Et cela bien qu'il ne s'y passe pas grand chose, et qu'après des moments radieux de matins égayés par les cris des artisans et commerçants ambulants de Paris, des tendres partages amoureux avec sa « prisonnière » Albertine, l'enfermement jaloux dans lequel s'installe le narrateur, les affres de ses soupçons maladifs, rendent progressivement l'atmosphère pesante, jusqu'au départ subit d'Albertine qui clôt le récit.

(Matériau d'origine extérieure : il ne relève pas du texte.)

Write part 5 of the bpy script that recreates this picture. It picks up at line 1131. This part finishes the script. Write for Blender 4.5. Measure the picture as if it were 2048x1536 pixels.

Cependant la matinée chez les Verdurin, organisée par un Charlus toujours aussi hors normes et complètement inconscient de l'affront qu'il fait à ses hôtes (qui lui feront payer cruellement, de manière détournée), va nous conduire vers d'autres horizons. Elle va amener le narrateur à nous faire ressentir de façon forte l'émotion que lui procure l'écoute musicale du septuor du compositeur Vinteuil (mort lors du premier tome, « du coté de chez Swann » ). Et nous faire la suggestion que la sensation artistique, l'art en général, représentent un chemin vers l'appréhension du monde différent et plus fort que l'approche par « l'intelligence », c'est-à-dire la connaissance par la raison.
Tout aussi remarquable est la discussion passionnante que le narrateur va avoir avec Albertine sur la création littéraire et sur les écrivains, dont Dostoïevski. Discussion qui fait écho à la mort brutale de l'écrivain Bergotte, dans laquelle est évoqué douloureusement par ce romancier, à la vue du tableau La vue de Delft de Veermer, le sentiment de son propre échec de n'avoir pas réussi à atteindre l'absolu dans son activité créatrice.

Proust, c'est tout un monde qu'il faut savoir appréhender, ce n'est pas toujours facile, la lecture est exigeante.
Mais ce monde complexe dans lequel un narrateur, qui n'est pas Proust, ne l'oublions pas, nous emmène, est pour moi tout à la fois une analyse profonde et sans concession des comportements humains, une méditation sur la vie, aussi une réflexion sur le temps et la mémoire, sur la fonction de l'art, sur les rapports entre raison et émotion. Et tout cela sans être nullement l'habillage romancé d'une prétention philosophique. Il me semble que c'est sans équivalent dans la littérature et je ressens que je suis loin d'en avoir fait le tour.